Decisivo il ruolo della formazione post-laurea e l’investimento in modelli formativi ad alto contenuto tecnologico e la focalizzazione sulle soft skills. Nonostante i dati confermino l’efficacia della laurea per aumentare le opportunità di lavoro, le aziende richiederanno sempre più competenze di tipo specialistico, spesso ottenibili solo attraverso un titolo post-laurea. Infatti, ad un anno dal conseguimento del master, il tasso di occupazione è complessivamente pari all'88,6%. Un dato coerente anche con l'ultimo employment report della Rome business school, che ha rilevato come il 40% degli studenti abbia trovato un impiego prima ancora di concludere il proprio ciclo di studi in Rbs.
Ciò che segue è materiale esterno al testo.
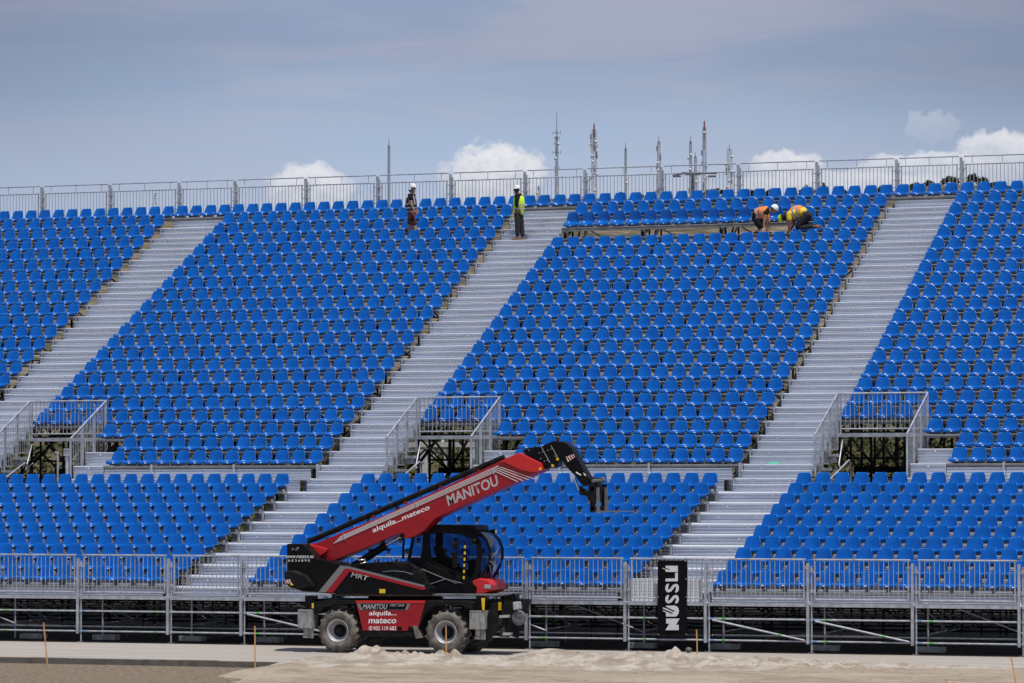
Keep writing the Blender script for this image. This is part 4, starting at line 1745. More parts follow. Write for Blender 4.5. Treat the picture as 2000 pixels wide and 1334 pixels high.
pp([(553.5, 1117), (561, 1113.5), (575, 1114.5), (595, 1122), (606, 1135), (613, 1147), (600, 1149), (585, 1152), (566, 1148), (555, 1138)],
   YT - .16, YT + .3, 'tail_pod', M['blackmatt'], TH, .05)
pp([(556, 1133), (566, 1131.5), (568, 1139.5), (558, 1139.5)], YT - .168, YT - .161, 'warning_plate', M['white'], TH)
for q in ((557.5, 0), (562.5, 0)):
    pp([(q[0] - .5, 1132.6), (q[0] + 1.8, 1132.3), (q[0] + 4.5, 1139.3), (q[0] + 2.2, 1139.3)], YT - .173, YT - .169, 'warning_stripe', M['red'], TH)
pp([(568, 1137), (573.5, 1143), (566.5, 1143)], YT - .168, YT - .161, 'warning_plate', M['yellow'], TH)
pp([(622, 1156), (664.5, 1104.5), (681.5, 1106.5), (829, 1143.2), (829, 1147), (681, 1110.5), (673.5, 1110.5), (636, 1157)], YT - .006, YT - .001, 'side_stripe', M['grey'], TH)
pp([(636, 1157), (673.5, 1110.5), (681, 1110.5), (829, 1147), (833, 1150), (826, 1152.5), (682.5, 1116.5), (650, 1158)], YT - .008, YT - .001, 'side_stripe', M['red'], TH)
text_part('lettering', 'MRT', (685.5, 1126.5), (717, 1134), (689, 1118.2), YT, M['silver'], TH, .006, 1.0, .012)
text_part('lettering', 'www.mateco.es', (559.5, 1090), (612.5, 1090), (559.5, 1084), YT, M['white'], TH, .004)
text_part('lettering', 'AE36890', (562, 1097), (605, 1097), (562, 1092.6), YT, M['white'], TH, .004, 1.6)
pp([(741, 1150.5), (752.5, 1150.5), (752.5, 1158.5), (741, 1158.5)], YT - .006, YT - .001, 'notice_plate', M['yellow'], TH)
mb = MB()
for (qx, qy) in ((572, 1073), (582, 1071), (579, 1074)):
    a = at(qx, qy, YT)
    mb.ball((a.x, YT - .01, a.z), .035, .02, .035, 10, 5)
mb.build('bolt_cluster', M['galv_dull'], TH)

# boom: outer section between y = YB0 and YB1
YB0, YB1 = YN + .62, YN + 1.12
boom = pp([(596, 1066), (604, 1063), (619, 1060), (752, 1006), (985, 896), (1015, 884), (1058, 905), (1062, 917.5), (1000.5, 944.5), (850, 1012.5), (828, 1037),
           (806, 1049), (790, 1052.5), (782, 1048), (777, 1043), (700, 1076), (652, 1095.5), (638, 1094), (612, 1088), (602, 1076)], YB0, YB1, 'boom', M['red'], TH, .02)
pp([(975, 903), (1015, 884), (1058, 905), (1062, 917.5), (1044, 923), (1022, 919), (986, 903)], YB0 - .05, YB0 - .001, 'boom_head_plate', M['redbright'], TH, .012, Yp=YB0)
pp([(596, 1066), (606, 1062), (642, 1072), (640, 1078), (622, 1090), (612, 1088), (603, 1077)], YB0 - .09, YB0 - .001, 'boom_foot_plate', M['redbright'], TH, .015, Yp=YB0)
mb = MB()
a, b = at(601, 1058.5, YB0 + .05), at(985, 892.5, YB0 + .05)
mb.tube([a, a.lerp(b, .03), a.lerp(b, .97), b], [.045, .068, .068, .06], 14)
mb.build('boom_top_pipe', M['blackmatt'], TH)
for f in (.30, .47, .66, .86):
    q = at(619 + (985 - 619) * f, 1060 + (896 - 1060) * f - 1, YB0)
    mb = MB()
    mb.ball((q.x, YB0 + .03, q.z + .01), .06, .04, .05, 10, 6)
    mb.build('pipe_clip', M['red'], TH)
for i in range(4):
    t = i / 3.0
    a = (651.6 + 12.4 * (1 - t), 1061.4 - 12.6 * (1 - t))
    m_ = (968.4 + 3.6 * (1 - t), 921 - 10.8 * (1 - t))
    e = (1011.6 + 32 * (1 - t), 940.8 - 5.4 * (1 - t))
    for off, mm in ((0, 'white'),):
        mb = MB()
        q = [at(x, y + off, YB0) for x, y in (a, m_, e)]
        w = .013 if mm == 'white' else .022
        for s0, s1 in ((q[0], q[1]), (q[1], q[2])):
            mb.bar((s0.x, YB0 - .008 - (.002 if mm == 'white' else 0), s0.z), (s1.x, YB0 - .008 - (.002 if mm == 'white' else 0), s1.z), .012, w)
        mb.build('boom_pipe', M[mm], TH)
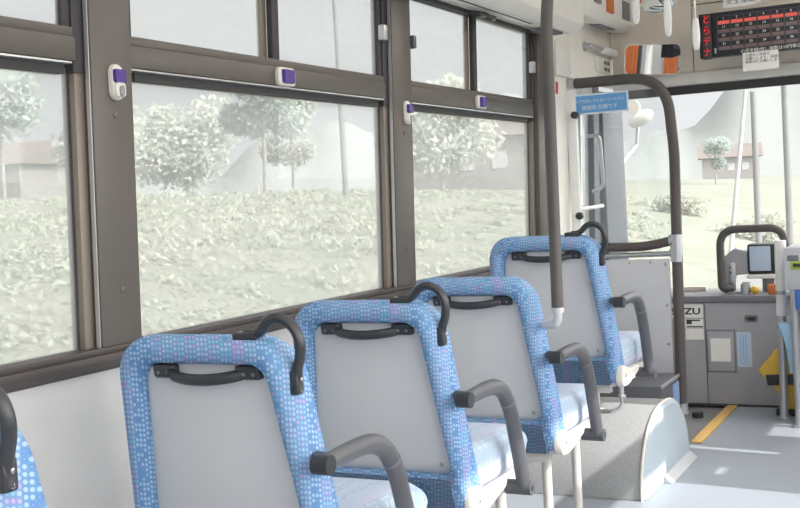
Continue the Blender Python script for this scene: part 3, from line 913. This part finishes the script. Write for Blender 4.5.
m = MB(); m.box(-0.012, 0.024, -0.0075, -0.001, 0.444, 0.462, 0.003); m.build('latch_slot', 'black', pl)
def card(name, x0, x1, z0, z1, label, y=Y_DASH + 0.0025, mt='paper', cat='sticker'):
    t = thing(name, ((x0 + x1) / 2, y, (z0 + z1) / 2), label, cat)
    m = MB(); m.box(-(x1 - x0) / 2, (x1 - x0) / 2, -0.0012, 0.0, -(z1 - z0) / 2, (z1 - z0) / 2); m.build('sheet', mt, t, False)
    return t
t = card('badge_sticker', -1.40, -1.241, 0.458, 0.529, 'white badge with bold dark maker lettering on the grey cabinet', mt='paper')
text('lettering', 'ISUZU', 0.046, 'ink', t, (0.068, -0.0018, -0.017), (1, 0, 0), (0, 0, 1), 'RIGHT', 1.35, bold=0.0014)
t = card('data_sticker', -1.335, -1.241, 0.405, 0.452, 'white sticker with dark blocks of print beneath the maker badge')
m = MB(); m.box(-0.040, -0.012, -0.002, -0.001, -0.004, 0.020); m.box(-0.04, 0.044, -0.002, -0.001, -0.021, -0.014); m.box(-0.012, 0.03, -0.002, -0.001, 0.012, 0.020); m.build('print', 'ink', t, False)
card('paper_label', -1.335, -1.241, 0.342, 0.402, 'lowest of the pale labels stacked at the cabinet left edge')
card('paper_notice', -1.207, -1.107, 0.232, 0.352, 'blank white paper on the small cabinet hatch', Y_DASH - 0.0072, 'paper', 'notice')
t = card('paper_notice', -1.076, -1.004, 0.205, 0.384, 'narrow bluish paper with handwriting right of the hatch', Y_DASH - 0.0002, 'paper_blue', 'notice')
m = MB()
random.seed(3)
for cx in (-0.018, -0.004, 0.010):
    z = 0.075
    while z > -0.05 - random.random() * 0.03:
        h_ = random.uniform(0.004, 0.010)
        m.box(cx - 0.003, cx + random.uniform(0.001, 0.004), -0.0017, -0.001, z - h_, z); z -= h_ + 0.005
m.build('handwriting', 'sign_blue', t, False)

# loop rail on the dash
lr = thing('loop_handrail', (-1.0, 5.93, 0.572), 'grey tubular loop handrail standing on the cabinet top', 'handrail')
m = MB()
m.tube(fillet([(-0.10, 0.02, 0.026), (-0.155, 0.0, 0.026), (-0.155, 0.0, 0.335), (0.155, 0.0, 0.335), (0.178, 0.0, 0.20), (0.178, 0.0, 0.026)], [0.05, 0.09, 0.10, 0.06, 0.02], 9), 0.0205, 18)
m.build('tube', 'pole', lr)
for x, y in ((-0.10, 0.02), (0.178, 0.0)):
    m = MB(); m.cyl((x, y, 0.001), (x, y, 0.012), 0.034); m.build('foot', 'steel', lr)
# validator unit inside the loop
vd = thing('card_reader', (-1.035, 6.06, 0.573), 'grey bracketed device with pale screen standing inside the loop handrail', 'device')
vd.scale = (1.2, 1.2, 1.25)
m = MB(); m.prism([(-0.10, 0.0), (-0.075, 0.0), (-0.06, 0.07), (0.0, 0.075), (0.0, 0.17), (-0.055, 0.185), (-0.10, 0.15), (-0.11, 0.09)], 'y', -0.04, 0.05, 0.006); m.build('housing', 'dash', vd)
m = MB(); m.box(-0.09, -0.05, -0.055, -0.043, 0.0, 0.125, 0.004); br = m.build('bracket', 'steel', vd)
for z in (0.03, 0.085, 0.105):
    m = MB(); m.sphere((-0.07, -0.056, z), 0.005, 1, 0.5, 1, 8); m.build('screw', 'ink_grey', br)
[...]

Maggiore è il livello di formazione della forza lavoro, maggiori saranno quindi le opportunità e migliori le condizioni salariali, soprattutto per quanto riguarda studi post-laurea e i master. A patto però di padroneggiare le risorse chiave del futuro, le cosiddette soft skills, ritenute fondamentali dalle aziende soprattutto nel contesto delle professioni emergenti, ovvero quelle in cui la crescita dei salari è più consistente, e non sostituibili dalle macchine. Tra queste, in testa la capacità di pensiero critico il problem solving, le abilità in autogestione come l'apprendimento attivo, la resistenza allo stress e la flessibilità.

In Italia, conclude la ricerca della Rome business school, una delle principali problematiche è la formazione poco focalizzata su materie di carattere scientifico (stem) e su investimenti insufficienti, mentre nei prossimi decenni diventerà decisivo adottare un modello formativo cosiddetto a T.

Si tratta di un modello basato su una linea verticale profonda e solida che definisce la professionalità della persona (ad esempio: ingegnere, ortopedico, enologo) e un’altra linea orizzontale superiore che permette alla persona di lavorare in diversi ruoli e contesti, fondendo i due concetti essenziali della multidisciplinarietà e del multiculturalismo.

"La formazione post-laurea e, nello specifico, le business school – commenta Antonio Ragusa dean e fondatore della Rome business school – svolgono un ruolo chiave nell’identificazione delle necessità del mondo del lavoro e nel fornire un supporto educativo collegato alla domanda di competenze che proviene dal mondo delle imprese Puntare su una formazione di alto profilo e di carattere specialistico come quello offerto da una business school è il miglior investimento che si possa fare per il proprio futuro".

Come dimostrano "anche i dati emersi dal nostro 'Employment report' l’85% dei nostri studenti trova un’occupazione a tre mesi dal conseguimento del diploma e registra un aumento di stipendio del 121% rispetto alla media pre-master. Nel nostro caso l’elemento che si rivela vincente è l’accento sullo sviluppo trasversale di competenze tecnico-specifiche e di soft skills insieme unite alla formazione di un mindset adatto a lavorare in contesti multiculturali per la forte caratterizzazione internazionale del nostro network".